(Scene script records)
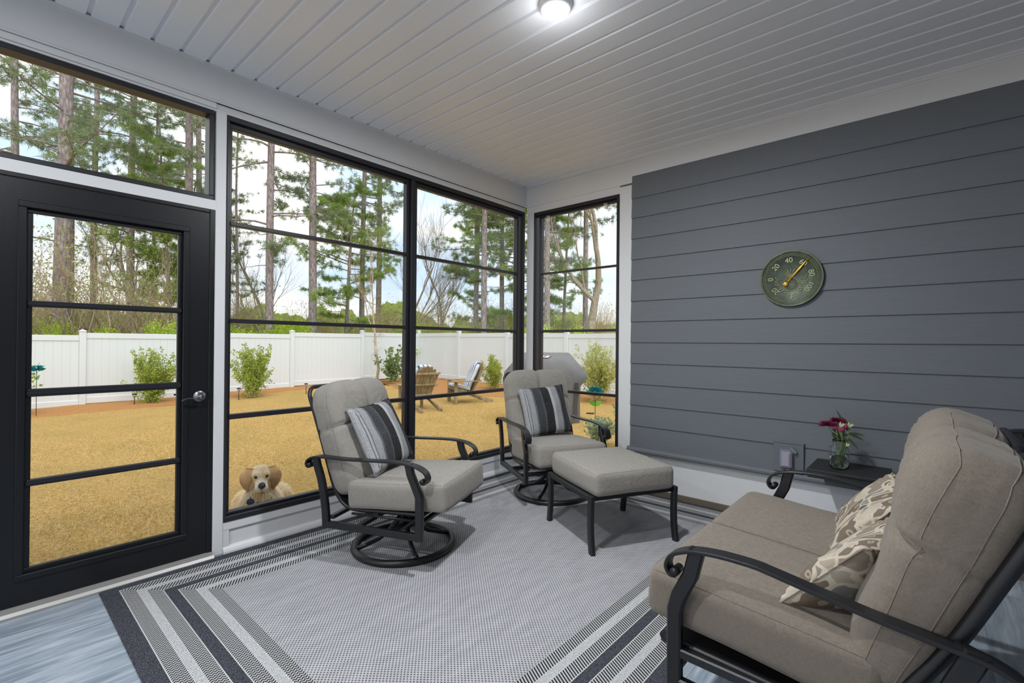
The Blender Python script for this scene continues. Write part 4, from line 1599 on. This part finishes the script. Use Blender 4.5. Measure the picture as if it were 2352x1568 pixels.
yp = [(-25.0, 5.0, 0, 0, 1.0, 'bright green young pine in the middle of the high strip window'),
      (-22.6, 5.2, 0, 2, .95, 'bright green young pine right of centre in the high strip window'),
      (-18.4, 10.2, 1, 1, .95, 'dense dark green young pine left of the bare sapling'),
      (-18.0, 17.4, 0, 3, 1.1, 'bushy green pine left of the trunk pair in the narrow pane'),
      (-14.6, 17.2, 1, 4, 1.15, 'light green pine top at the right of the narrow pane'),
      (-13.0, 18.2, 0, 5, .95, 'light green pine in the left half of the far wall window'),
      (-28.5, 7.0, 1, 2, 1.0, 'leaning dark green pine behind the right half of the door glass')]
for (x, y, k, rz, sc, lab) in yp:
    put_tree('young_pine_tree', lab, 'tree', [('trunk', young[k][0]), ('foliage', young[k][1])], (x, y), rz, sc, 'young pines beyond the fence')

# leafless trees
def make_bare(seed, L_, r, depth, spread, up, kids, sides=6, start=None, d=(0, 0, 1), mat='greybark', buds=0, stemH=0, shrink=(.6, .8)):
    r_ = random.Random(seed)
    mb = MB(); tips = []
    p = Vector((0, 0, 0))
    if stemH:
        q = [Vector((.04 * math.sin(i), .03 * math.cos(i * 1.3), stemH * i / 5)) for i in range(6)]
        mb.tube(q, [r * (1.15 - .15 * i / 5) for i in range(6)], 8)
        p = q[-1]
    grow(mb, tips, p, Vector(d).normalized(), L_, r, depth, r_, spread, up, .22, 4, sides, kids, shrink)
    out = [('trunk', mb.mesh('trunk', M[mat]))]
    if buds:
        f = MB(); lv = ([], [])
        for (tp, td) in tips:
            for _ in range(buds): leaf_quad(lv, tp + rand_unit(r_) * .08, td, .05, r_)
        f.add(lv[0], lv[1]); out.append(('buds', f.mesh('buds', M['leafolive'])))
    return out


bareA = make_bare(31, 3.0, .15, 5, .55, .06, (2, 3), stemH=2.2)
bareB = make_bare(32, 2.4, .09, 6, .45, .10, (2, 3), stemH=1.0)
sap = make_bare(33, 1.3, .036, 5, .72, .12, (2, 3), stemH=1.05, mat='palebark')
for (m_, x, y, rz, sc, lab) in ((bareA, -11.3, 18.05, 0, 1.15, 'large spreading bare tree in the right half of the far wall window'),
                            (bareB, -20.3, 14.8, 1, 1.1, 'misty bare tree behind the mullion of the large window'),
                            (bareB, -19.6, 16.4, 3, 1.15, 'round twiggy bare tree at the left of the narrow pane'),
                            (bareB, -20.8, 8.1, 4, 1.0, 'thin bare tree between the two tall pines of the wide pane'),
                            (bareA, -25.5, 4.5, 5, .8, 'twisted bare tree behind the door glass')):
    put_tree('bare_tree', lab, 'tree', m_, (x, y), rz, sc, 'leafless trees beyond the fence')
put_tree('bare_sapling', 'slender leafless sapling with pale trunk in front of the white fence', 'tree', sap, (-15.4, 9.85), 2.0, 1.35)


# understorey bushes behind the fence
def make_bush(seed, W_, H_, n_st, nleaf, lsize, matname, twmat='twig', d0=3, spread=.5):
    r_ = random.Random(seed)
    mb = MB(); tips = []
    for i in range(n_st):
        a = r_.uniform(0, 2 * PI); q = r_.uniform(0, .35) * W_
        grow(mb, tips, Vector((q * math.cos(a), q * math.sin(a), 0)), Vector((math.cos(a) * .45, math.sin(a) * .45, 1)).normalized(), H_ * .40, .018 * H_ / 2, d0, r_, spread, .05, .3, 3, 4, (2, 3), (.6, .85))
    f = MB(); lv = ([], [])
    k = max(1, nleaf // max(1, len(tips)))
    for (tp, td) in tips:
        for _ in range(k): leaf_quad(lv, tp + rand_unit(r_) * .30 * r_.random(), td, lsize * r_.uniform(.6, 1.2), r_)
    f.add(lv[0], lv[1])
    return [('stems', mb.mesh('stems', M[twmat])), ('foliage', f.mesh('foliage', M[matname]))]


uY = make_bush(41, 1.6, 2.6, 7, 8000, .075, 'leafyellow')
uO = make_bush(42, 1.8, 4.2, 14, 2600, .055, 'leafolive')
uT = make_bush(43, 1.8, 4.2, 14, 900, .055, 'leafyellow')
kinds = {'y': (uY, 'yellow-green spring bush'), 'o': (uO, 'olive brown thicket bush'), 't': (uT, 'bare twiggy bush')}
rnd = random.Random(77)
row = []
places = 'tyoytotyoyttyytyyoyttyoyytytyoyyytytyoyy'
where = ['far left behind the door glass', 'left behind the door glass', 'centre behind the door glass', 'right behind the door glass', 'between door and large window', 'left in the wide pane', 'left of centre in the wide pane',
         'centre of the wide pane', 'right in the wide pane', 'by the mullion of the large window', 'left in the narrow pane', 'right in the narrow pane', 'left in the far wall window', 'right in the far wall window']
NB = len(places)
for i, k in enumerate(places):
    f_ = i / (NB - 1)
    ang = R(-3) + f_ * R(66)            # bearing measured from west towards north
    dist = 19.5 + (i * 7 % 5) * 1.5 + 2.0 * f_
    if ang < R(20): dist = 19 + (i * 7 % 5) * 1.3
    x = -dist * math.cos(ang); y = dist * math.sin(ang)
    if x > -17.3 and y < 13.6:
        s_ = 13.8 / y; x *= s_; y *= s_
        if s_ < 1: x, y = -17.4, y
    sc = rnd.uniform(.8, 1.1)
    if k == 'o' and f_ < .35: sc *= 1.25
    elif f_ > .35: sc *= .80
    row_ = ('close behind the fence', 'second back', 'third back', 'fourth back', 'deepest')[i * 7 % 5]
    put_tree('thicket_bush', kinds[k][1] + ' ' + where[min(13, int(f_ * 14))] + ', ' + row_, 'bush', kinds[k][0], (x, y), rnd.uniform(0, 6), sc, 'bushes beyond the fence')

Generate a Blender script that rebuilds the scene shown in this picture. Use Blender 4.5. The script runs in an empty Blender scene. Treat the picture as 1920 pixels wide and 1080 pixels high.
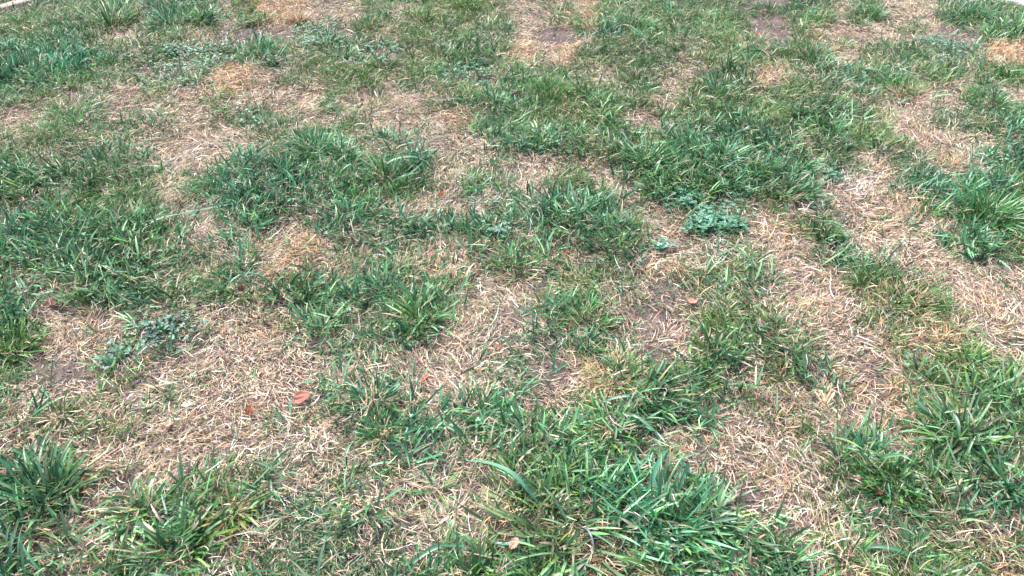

Work to complete >> Write the entries above out in full, exactly, with no images.

Problem solution >>
The Blender Python script for this scene continues. Write part 4, from line 1599 on. This part finishes the script. Use Blender 4.5. Measure the picture as if it were 2352x1568 pixels.
yp = [(-25.0, 5.0, 0, 0, 1.0, 'bright green young pine in the middle of the high strip window'),
      (-22.6, 5.2, 0, 2, .95, 'bright green young pine right of centre in the high strip window'),
      (-18.4, 10.2, 1, 1, .95, 'dense dark green young pine left of the bare sapling'),
      (-18.0, 17.4, 0, 3, 1.1, 'bushy green pine left of the trunk pair in the narrow pane'),
      (-14.6, 17.2, 1, 4, 1.15, 'light green pine top at the right of the narrow pane'),
      (-13.0, 18.2, 0, 5, .95, 'light green pine in the left half of the far wall window'),
      (-28.5, 7.0, 1, 2, 1.0, 'leaning dark green pine behind the right half of the door glass')]
for (x, y, k, rz, sc, lab) in yp:
    put_tree('young_pine_tree', lab, 'tree', [('trunk', young[k][0]), ('foliage', young[k][1])], (x, y), rz, sc, 'young pines beyond the fence')

# leafless trees
def make_bare(seed, L_, r, depth, spread, up, kids, sides=6, start=None, d=(0, 0, 1), mat='greybark', buds=0, stemH=0, shrink=(.6, .8)):
    r_ = random.Random(seed)
    mb = MB(); tips = []
    p = Vector((0, 0, 0))
    if stemH:
        q = [Vector((.04 * math.sin(i), .03 * math.cos(i * 1.3), stemH * i / 5)) for i in range(6)]
        mb.tube(q, [r * (1.15 - .15 * i / 5) for i in range(6)], 8)
        p = q[-1]
    grow(mb, tips, p, Vector(d).normalized(), L_, r, depth, r_, spread, up, .22, 4, sides, kids, shrink)
    out = [('trunk', mb.mesh('trunk', M[mat]))]
    if buds:
        f = MB(); lv = ([], [])
        for (tp, td) in tips:
            for _ in range(buds): leaf_quad(lv, tp + rand_unit(r_) * .08, td, .05, r_)
        f.add(lv[0], lv[1]); out.append(('buds', f.mesh('buds', M['leafolive'])))
    return out


bareA = make_bare(31, 3.0, .15, 5, .55, .06, (2, 3), stemH=2.2)
bareB = make_bare(32, 2.4, .09, 6, .45, .10, (2, 3), stemH=1.0)
sap = make_bare(33, 1.3, .036, 5, .72, .12, (2, 3), stemH=1.05, mat='palebark')
for (m_, x, y, rz, sc, lab) in ((bareA, -11.3, 18.05, 0, 1.15, 'large spreading bare tree in the right half of the far wall window'),
                            (bareB, -20.3, 14.8, 1, 1.1, 'misty bare tree behind the mullion of the large window'),
                            (bareB, -19.6, 16.4, 3, 1.15, 'round twiggy bare tree at the left of the narrow pane'),
                            (bareB, -20.8, 8.1, 4, 1.0, 'thin bare tree between the two tall pines of the wide pane'),
                            (bareA, -25.5, 4.5, 5, .8, 'twisted bare tree behind the door glass')):
    put_tree('bare_tree', lab, 'tree', m_, (x, y), rz, sc, 'leafless trees beyond the fence')
put_tree('bare_sapling', 'slender leafless sapling with pale trunk in front of the white fence', 'tree', sap, (-15.4, 9.85), 2.0, 1.35)


# understorey bushes behind the fence
def make_bush(seed, W_, H_, n_st, nleaf, lsize, matname, twmat='twig', d0=3, spread=.5):
    r_ = random.Random(seed)
    mb = MB(); tips = []
    for i in range(n_st):
        a = r_.uniform(0, 2 * PI); q = r_.uniform(0, .35) * W_
        grow(mb, tips, Vector((q * math.cos(a), q * math.sin(a), 0)), Vector((math.cos(a) * .45, math.sin(a) * .45, 1)).normalized(), H_ * .40, .018 * H_ / 2, d0, r_, spread, .05, .3, 3, 4, (2, 3), (.6, .85))
    f = MB(); lv = ([], [])
    k = max(1, nleaf // max(1, len(tips)))
    for (tp, td) in tips:
        for _ in range(k): leaf_quad(lv, tp + rand_unit(r_) * .30 * r_.random(), td, lsize * r_.uniform(.6, 1.2), r_)
    f.add(lv[0], lv[1])
    return [('stems', mb.mesh('stems', M[twmat])), ('foliage', f.mesh('foliage', M[matname]))]


uY = make_bush(41, 1.6, 2.6, 7, 8000, .075, 'leafyellow')
uO = make_bush(42, 1.8, 4.2, 14, 2600, .055, 'leafolive')
uT = make_bush(43, 1.8, 4.2, 14, 900, .055, 'leafyellow')
kinds = {'y': (uY, 'yellow-green spring bush'), 'o': (uO, 'olive brown thicket bush'), 't': (uT, 'bare twiggy bush')}
rnd = random.Random(77)
row = []
places = 'tyoytotyoyttyytyyoyttyoyytytyoyyytytyoyy'
where = ['far left behind the door glass', 'left behind the door glass', 'centre behind the door glass', 'right behind the door glass', 'between door and large window', 'left in the wide pane', 'left of centre in the wide pane',
         'centre of the wide pane', 'right in the wide pane', 'by the mullion of the large window', 'left in the narrow pane', 'right in the narrow pane', 'left in the far wall window', 'right in the far wall window']
NB = len(places)
for i, k in enumerate(places):
    f_ = i / (NB - 1)
    ang = R(-3) + f_ * R(66)            # bearing measured from west towards north
    dist = 19.5 + (i * 7 % 5) * 1.5 + 2.0 * f_
    if ang < R(20): dist = 19 + (i * 7 % 5) * 1.3
    x = -dist * math.cos(ang); y = dist * math.sin(ang)
    if x > -17.3 and y < 13.6:
        s_ = 13.8 / y; x *= s_; y *= s_
        if s_ < 1: x, y = -17.4, y
    sc = rnd.uniform(.8, 1.1)
    if k == 'o' and f_ < .35: sc *= 1.25
    elif f_ > .35: sc *= .80
    row_ = ('close behind the fence', 'second back', 'third back', 'fourth back', 'deepest')[i * 7 % 5]
    put_tree('thicket_bush', kinds[k][1] + ' ' + where[min(13, int(f_ * 14))] + ', ' + row_, 'bush', kinds[k][0], (x, y), rnd.uniform(0, 6), sc, 'bushes beyond the fence')

Generate a Blender script that rebuilds the scene shown in this picture. Use Blender 4.5. The script runs in an empty Blender scene. Treat the picture as 1920 pixels wide and 1080 pixels high.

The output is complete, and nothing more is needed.